そういう意味では、御大の存在って本当に重要で、散々作中登場人物に煙たがられている彼だけれど、彼の言葉によって光太郎は前を向くことができたのだし、そんな光太郎の行動によって物語は好転しだすし。

こんな朗らかな気持ちで結末を迎えられるとは思ってもいなかった。

三上延さんのあとがきの締めにもあるように続編を願わずにはいられない。

 

 

以下、中村航作品、中田永一作品に対する「すき」を書き連ねただけ

中村航作品で言うと、『僕の好きな人が、よく眠れますように』がタイトル含めてすきすぎる。

僕の好きな人が、よく眠れますように (角川文庫)

僕の好きな人が、よく眠れますように (角川文庫)

 

 お墓参り行くときにいつも「すきなひとたちがよく眠れますように」って手を合わせるくらい。

話の内容は不倫を描いているので、道徳的とは言えないけれど、それでも中村航さんらしく軽やかに描かれているのでどろどろとした感じは一切なく、むしろふたりのやり取りがちょっぴり初々しくてどきどきするくらい。
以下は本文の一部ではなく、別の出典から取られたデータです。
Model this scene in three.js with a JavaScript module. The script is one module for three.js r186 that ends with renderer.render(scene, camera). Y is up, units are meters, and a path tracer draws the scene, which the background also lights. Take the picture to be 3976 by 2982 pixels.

すまきまきます。

こんなにも好きなのにどうして結ばれないんだろうね、って感じ。

祈り、という意味では、『星に願いを、月に祈りを』も本当にやさしい物語で、たまらなくすき。

星に願いを、月に祈りを (小学館文庫)

星に願いを、月に祈りを (小学館文庫)

 

 

 

複雑な人間関係からくる切なさやるせなさという意味では、中田永一さんの作品の味が本当にすきで、『百瀬、こっちを向いて。』とか『吉祥寺の朝日奈くん』とか、どちらも短編集なのだけれど、どちらもほろ苦さ抜群。

 

百瀬、こっちを向いて。 (祥伝社文庫)

百瀬、こっちを向いて。 (祥伝社文庫)

 

 

吉祥寺の朝日奈くん (祥伝社文庫)

吉祥寺の朝日奈くん (祥伝社文庫)

 

 

特に、表題作でもある『吉祥寺の朝日奈くん』の読み終わった時の「どうすれば幸せになれたのかな」と途方に暮れる感じは今でも覚えている。

 

 

ブログを始めた時期と被っていなくて、中村航さん中田永一さんの小説の感想を書いたことがなく、すきな作家ということもあってどちらか一作は書いてたかなと思っただけに少し驚き。

再読した折にはまた何を思ったのかを書き残しておきたい。